THE PRINCE OF LEAVES.

Le Prince des Feuilles is, to the best of my knowledge, presented for the first time in an English garb. It is more of a fairy tale than the four preceding it, and appears to me to have been suggested to Madame de Murat by her residence at Auch, where, indeed, it is most likely to have been written.

The natural history of the turquoise had been newly popularized by the publications of Chardin and other Oriental travellers; and more particularly by that of a book by Boethius de Boot, Le Parfait Joallier; Lyons, 1644. The turquoise "de la Vieille Roche," that Madame de Murat speaks of, is a stone found near Nichapour and Carasson, in Persia—the true Oriental turquoise; whilst those called "de la Nouvelle Roche," are not stones, but petrified bones, and are found in Europe, particularly in France, at Auch, (the very place to which Madame de Murat was exiled;) and near Simmorre, in the Département du Gers; and in the Nivernais, according to the account of Reamur in the Mémoires de l'Académie, 1715.

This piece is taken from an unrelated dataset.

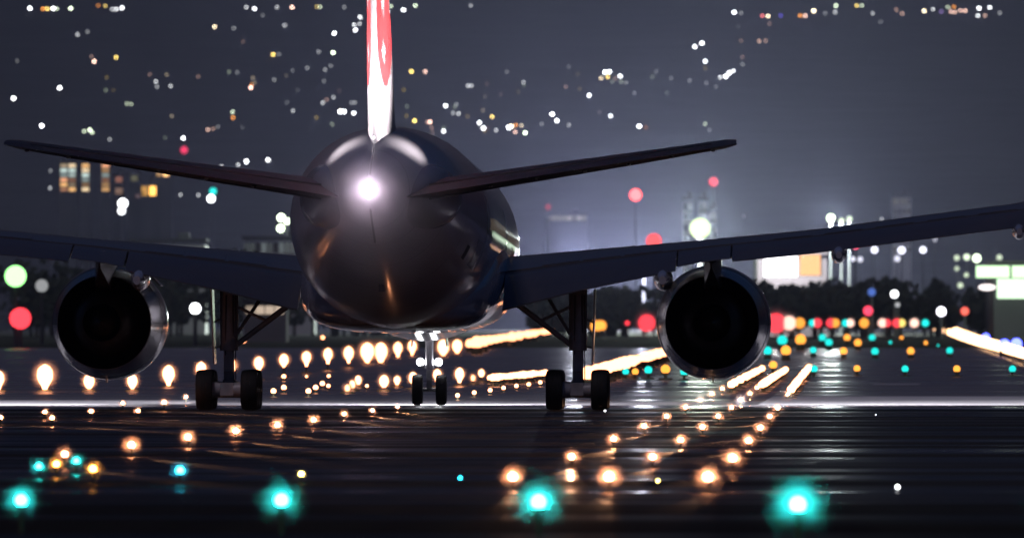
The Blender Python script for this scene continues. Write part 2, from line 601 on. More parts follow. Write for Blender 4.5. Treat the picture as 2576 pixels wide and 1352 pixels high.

Turquoises were formerly very highly prized, and all kinds of virtues and properties attributed to them, the greater part of which are fabulous, although detailed gravely by de Boot, who was physician to Rodolph II., Emperor of Germany. The jewellers, even in his day, took great pains to distinguish between those that retained their colour and those that turned green. A fine unchanging turquoise, the size of a filbert, sold in that day for two hundred thalers and upwards. "The turquoise possesses such attractions," says de Boot, "that men do not think their hands are well adorned, nor their magnificence sufficiently displayed, if they are not decked with some of the finest." The name is supposed to have been derived from Turkey, the country from which they were probably first imported; but others deduce it from Turchino, a name given by Italians to a particular blue.

Even at this day, the discoloration or loss of a turquoise is considered a prognostication of evil.